In altri termini, la sola fissazione della soglia minima della paga oraria base è condizione necessaria ma non sufficiente per risolvere il dramma del lavoro povero dilagante: non basta, cioè, una legge sul salario minimo, ma questo non significa che il salario minimo legale non rappresenti un provvedimento comunque necessario e che procede nella giusta direzione. Anche perché la paga base di 9 euro l’ora equivale a uno stipendio lordo mensile di circa 1600 euro, lavorando 8 ore al giorno per 5 giorni alla settimana.

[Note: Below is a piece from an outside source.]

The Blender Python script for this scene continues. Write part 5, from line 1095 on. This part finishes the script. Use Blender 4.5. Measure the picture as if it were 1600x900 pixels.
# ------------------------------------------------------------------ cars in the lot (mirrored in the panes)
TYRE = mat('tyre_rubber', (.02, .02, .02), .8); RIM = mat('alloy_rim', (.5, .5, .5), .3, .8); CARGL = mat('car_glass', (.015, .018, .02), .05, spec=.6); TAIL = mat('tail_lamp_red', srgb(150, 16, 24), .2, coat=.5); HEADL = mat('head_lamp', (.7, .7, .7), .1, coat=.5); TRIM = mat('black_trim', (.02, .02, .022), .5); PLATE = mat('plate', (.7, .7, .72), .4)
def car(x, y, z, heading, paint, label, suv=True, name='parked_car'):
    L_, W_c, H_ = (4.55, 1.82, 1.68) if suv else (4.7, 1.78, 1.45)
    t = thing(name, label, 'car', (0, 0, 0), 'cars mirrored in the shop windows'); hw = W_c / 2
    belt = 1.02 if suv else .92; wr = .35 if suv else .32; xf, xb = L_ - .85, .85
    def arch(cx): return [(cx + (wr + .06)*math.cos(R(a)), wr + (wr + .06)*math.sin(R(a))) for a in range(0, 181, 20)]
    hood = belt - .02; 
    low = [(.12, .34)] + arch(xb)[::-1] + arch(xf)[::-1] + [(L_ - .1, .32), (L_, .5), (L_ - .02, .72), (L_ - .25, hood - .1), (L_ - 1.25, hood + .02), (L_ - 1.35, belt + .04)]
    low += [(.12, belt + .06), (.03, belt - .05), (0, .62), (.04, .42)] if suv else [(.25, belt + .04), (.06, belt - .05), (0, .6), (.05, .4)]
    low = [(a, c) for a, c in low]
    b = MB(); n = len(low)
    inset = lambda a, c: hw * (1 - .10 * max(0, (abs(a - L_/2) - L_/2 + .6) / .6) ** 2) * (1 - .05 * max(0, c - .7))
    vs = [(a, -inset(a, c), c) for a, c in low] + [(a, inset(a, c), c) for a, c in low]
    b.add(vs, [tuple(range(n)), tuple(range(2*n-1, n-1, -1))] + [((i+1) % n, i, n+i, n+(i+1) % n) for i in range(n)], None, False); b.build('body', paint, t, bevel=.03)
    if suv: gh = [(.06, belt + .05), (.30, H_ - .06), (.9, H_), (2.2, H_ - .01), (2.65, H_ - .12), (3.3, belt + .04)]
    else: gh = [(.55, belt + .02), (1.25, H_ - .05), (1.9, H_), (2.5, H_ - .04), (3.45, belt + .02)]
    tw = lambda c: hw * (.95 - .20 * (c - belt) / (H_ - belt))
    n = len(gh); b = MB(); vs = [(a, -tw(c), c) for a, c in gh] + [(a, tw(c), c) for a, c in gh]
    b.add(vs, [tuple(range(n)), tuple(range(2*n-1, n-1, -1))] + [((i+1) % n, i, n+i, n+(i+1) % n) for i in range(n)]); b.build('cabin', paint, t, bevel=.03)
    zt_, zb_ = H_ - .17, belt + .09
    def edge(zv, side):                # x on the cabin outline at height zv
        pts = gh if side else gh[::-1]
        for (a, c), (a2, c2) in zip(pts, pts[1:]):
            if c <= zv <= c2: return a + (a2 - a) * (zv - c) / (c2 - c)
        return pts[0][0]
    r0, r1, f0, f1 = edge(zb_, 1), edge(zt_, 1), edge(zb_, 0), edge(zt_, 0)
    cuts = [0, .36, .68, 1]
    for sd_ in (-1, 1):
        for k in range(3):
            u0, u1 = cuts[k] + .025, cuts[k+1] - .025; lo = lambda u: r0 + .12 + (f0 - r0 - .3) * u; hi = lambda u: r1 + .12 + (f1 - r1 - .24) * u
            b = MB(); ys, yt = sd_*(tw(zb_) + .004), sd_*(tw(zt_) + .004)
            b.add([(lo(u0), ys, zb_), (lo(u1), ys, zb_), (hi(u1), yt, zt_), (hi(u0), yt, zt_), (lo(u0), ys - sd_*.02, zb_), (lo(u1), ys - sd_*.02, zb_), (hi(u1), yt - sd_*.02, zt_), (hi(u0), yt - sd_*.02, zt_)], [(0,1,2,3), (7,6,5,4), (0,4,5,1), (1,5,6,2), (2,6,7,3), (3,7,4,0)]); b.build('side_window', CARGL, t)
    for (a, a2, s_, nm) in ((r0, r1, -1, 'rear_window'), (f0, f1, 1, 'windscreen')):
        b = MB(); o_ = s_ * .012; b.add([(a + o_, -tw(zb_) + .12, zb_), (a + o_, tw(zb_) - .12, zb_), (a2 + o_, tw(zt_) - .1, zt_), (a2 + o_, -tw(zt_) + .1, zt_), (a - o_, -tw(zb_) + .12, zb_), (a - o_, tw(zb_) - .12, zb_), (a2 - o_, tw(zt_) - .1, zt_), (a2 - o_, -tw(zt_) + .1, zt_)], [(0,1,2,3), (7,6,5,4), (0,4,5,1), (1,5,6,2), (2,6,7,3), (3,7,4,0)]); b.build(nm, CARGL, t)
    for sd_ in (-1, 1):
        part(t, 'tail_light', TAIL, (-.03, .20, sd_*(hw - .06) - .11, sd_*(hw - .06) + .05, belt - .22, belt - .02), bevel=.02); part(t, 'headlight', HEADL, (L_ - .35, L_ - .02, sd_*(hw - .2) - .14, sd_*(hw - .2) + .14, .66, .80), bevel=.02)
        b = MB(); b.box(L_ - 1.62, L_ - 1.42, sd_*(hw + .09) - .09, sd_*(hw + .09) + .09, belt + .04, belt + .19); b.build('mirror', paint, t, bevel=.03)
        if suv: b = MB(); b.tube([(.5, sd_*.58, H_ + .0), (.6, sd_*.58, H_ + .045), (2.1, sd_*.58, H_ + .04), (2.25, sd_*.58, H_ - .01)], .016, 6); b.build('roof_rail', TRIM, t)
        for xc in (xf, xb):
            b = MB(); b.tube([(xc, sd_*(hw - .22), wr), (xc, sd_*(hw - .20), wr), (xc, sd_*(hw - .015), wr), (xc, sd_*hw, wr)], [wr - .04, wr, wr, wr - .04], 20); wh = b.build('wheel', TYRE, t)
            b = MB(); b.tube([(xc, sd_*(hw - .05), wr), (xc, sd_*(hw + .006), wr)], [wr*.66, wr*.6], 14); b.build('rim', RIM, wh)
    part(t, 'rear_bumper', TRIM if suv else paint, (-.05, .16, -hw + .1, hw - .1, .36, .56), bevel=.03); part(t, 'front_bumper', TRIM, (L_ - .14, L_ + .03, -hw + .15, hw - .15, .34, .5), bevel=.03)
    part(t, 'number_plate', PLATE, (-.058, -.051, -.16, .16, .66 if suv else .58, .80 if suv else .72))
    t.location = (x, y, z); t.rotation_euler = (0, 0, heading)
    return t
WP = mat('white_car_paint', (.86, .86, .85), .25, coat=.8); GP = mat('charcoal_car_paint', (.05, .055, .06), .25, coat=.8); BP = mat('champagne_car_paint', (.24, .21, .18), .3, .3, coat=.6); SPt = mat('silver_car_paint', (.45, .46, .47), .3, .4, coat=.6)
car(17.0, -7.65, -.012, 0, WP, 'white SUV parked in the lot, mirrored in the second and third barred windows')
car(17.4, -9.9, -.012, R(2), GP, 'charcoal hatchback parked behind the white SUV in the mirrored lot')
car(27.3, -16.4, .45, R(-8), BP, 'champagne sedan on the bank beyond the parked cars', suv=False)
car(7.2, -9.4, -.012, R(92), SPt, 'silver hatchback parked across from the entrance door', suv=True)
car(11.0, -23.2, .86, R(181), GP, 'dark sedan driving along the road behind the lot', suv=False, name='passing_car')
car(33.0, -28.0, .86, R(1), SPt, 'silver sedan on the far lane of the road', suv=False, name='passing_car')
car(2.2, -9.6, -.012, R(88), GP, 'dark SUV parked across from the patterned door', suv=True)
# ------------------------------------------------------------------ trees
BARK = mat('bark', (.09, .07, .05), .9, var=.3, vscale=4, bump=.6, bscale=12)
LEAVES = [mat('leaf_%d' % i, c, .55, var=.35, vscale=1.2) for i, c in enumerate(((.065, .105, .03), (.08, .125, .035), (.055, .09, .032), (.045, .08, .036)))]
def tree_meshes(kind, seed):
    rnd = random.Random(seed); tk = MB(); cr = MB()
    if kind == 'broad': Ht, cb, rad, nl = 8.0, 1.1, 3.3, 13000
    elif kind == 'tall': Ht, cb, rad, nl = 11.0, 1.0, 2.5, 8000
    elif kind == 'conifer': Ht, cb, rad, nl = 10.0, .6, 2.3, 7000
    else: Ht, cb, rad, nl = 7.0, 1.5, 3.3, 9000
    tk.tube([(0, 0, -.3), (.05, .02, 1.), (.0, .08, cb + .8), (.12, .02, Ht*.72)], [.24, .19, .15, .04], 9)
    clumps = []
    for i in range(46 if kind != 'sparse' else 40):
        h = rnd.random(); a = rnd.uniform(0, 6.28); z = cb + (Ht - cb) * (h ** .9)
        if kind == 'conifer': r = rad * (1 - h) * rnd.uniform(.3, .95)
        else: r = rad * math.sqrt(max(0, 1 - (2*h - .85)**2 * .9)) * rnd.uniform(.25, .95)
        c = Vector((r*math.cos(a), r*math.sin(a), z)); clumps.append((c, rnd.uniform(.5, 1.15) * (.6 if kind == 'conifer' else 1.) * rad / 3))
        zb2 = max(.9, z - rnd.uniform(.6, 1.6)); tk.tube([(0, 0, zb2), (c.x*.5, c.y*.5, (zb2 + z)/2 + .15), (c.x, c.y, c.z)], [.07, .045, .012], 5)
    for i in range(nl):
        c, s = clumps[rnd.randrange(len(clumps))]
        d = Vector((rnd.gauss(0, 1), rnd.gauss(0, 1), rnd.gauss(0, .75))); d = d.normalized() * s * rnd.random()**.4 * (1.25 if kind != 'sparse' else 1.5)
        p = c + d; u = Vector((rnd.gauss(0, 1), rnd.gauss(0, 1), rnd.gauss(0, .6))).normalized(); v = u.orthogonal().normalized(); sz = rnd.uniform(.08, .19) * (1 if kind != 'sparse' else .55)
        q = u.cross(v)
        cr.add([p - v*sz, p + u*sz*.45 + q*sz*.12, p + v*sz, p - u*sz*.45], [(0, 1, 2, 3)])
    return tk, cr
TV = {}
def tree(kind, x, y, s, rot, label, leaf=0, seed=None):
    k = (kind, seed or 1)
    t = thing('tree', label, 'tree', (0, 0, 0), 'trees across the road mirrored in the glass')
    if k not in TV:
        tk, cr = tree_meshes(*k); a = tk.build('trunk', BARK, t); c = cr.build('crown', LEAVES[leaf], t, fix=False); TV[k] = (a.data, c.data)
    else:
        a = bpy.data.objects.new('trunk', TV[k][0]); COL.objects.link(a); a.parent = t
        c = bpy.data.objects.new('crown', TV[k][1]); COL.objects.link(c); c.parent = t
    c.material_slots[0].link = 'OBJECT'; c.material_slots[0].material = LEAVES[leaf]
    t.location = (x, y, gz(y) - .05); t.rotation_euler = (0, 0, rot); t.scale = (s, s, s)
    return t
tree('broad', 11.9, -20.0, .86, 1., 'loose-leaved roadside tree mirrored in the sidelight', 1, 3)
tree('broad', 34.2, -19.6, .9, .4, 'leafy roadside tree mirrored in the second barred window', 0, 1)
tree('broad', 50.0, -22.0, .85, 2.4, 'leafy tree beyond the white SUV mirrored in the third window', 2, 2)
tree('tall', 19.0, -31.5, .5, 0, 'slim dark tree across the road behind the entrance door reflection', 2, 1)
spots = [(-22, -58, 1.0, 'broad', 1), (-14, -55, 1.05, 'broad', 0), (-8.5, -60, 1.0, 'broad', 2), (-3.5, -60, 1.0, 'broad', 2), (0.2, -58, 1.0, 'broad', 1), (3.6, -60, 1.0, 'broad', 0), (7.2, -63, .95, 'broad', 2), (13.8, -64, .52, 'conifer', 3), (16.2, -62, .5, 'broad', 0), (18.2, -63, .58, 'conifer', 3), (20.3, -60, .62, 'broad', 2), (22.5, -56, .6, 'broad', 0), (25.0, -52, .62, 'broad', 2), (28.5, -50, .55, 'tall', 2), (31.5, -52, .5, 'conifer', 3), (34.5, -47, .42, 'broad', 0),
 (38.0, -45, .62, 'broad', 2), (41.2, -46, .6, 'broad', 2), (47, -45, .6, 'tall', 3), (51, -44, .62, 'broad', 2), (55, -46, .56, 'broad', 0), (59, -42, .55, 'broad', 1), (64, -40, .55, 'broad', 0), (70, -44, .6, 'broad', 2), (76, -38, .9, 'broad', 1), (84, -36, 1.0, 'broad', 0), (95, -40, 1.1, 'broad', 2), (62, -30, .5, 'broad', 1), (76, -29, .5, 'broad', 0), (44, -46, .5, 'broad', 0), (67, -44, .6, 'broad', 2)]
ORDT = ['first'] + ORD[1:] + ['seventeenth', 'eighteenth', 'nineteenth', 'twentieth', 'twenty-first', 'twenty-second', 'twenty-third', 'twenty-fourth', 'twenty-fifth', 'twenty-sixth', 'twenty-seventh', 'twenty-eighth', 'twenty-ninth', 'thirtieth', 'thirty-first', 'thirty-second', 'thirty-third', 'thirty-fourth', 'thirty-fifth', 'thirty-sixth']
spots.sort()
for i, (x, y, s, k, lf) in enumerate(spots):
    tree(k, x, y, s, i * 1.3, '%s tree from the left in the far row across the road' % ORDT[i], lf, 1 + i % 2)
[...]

Ma se, subito dopo, si ridefinisse per legge anche l’orario di lavoro standard, sviluppando quella proposta già sperimentata in diversi contesti internazionali, che prevede di ridurre l’orario di lavoro settimanale a 32 ore, mantenendo invariata la paga mensile, e offrendo quindi ai lavoratori un giorno di riposo settimanale in più, chiaramente, poi la paga oraria base, in questo modo, andrebbe a incrementarsi nella stessa identica percentuale della riduzione della settimana lavorativa.
Si procede insomma, con la forza della legge, in senso inverso a ciò che il capitale pretende e ottiene grazie al potere garantitogli dal ricatto occupazionale: si aumenta la paga base, si riduce l’orario di lavoro e, di conseguenza, il margine di profitto standard e i tanti (troppi) extraprofitti già fatti, negli ultimi decenni, letteralmente sulla pelle della classe lavoratrice.
Tutto questo in una prospettiva di stabilizzazione e standardizzazione dei rapporti di lavoro, a condizioni sempre dignitose e con garanzia di continuità del reddito.
Un sistema integrato di protezione sociale dei lavoratori, infatti, va presidiato dal settore pubblico che fissa il salario minimo legale, nonché i tempi e i modi della sua rivalutazione periodica, lasciando ovviamente alla contrattazione collettiva la possibilità di ottenere, per ciascuna categoria, condizioni migliori, laddove sia possibile. Contestualmente il sistema offre servizi di formazione interamente pubblici che garantiscono appunto la continuità reddituale a ciascuna persona che, per qualsiasi ragione, si trovi a rimanere senza lavoro: fai domanda per accedere alla formazione e al reddito; svolgi le tue ore di formazione retribuite; al termine del percorso formativo riprendi a lavorare presso il settore privato che ha fatto richiesta di lavoratori da formare o, in mancanza, direttamente nel settore pubblico, tutte le volte in cui non vi sono sbocchi immediati nel settore privato per questioni di congiuntura economica.
Questa è la migliore e più equa tassa sugli extraprofitti: un impianto normativo che ponga fine al ricatto occupazionale, attuando il progetto costituzionale del lavoro come strumento per poter permettere a tutti di vivere realmente un’esistenza libera e dignitosa.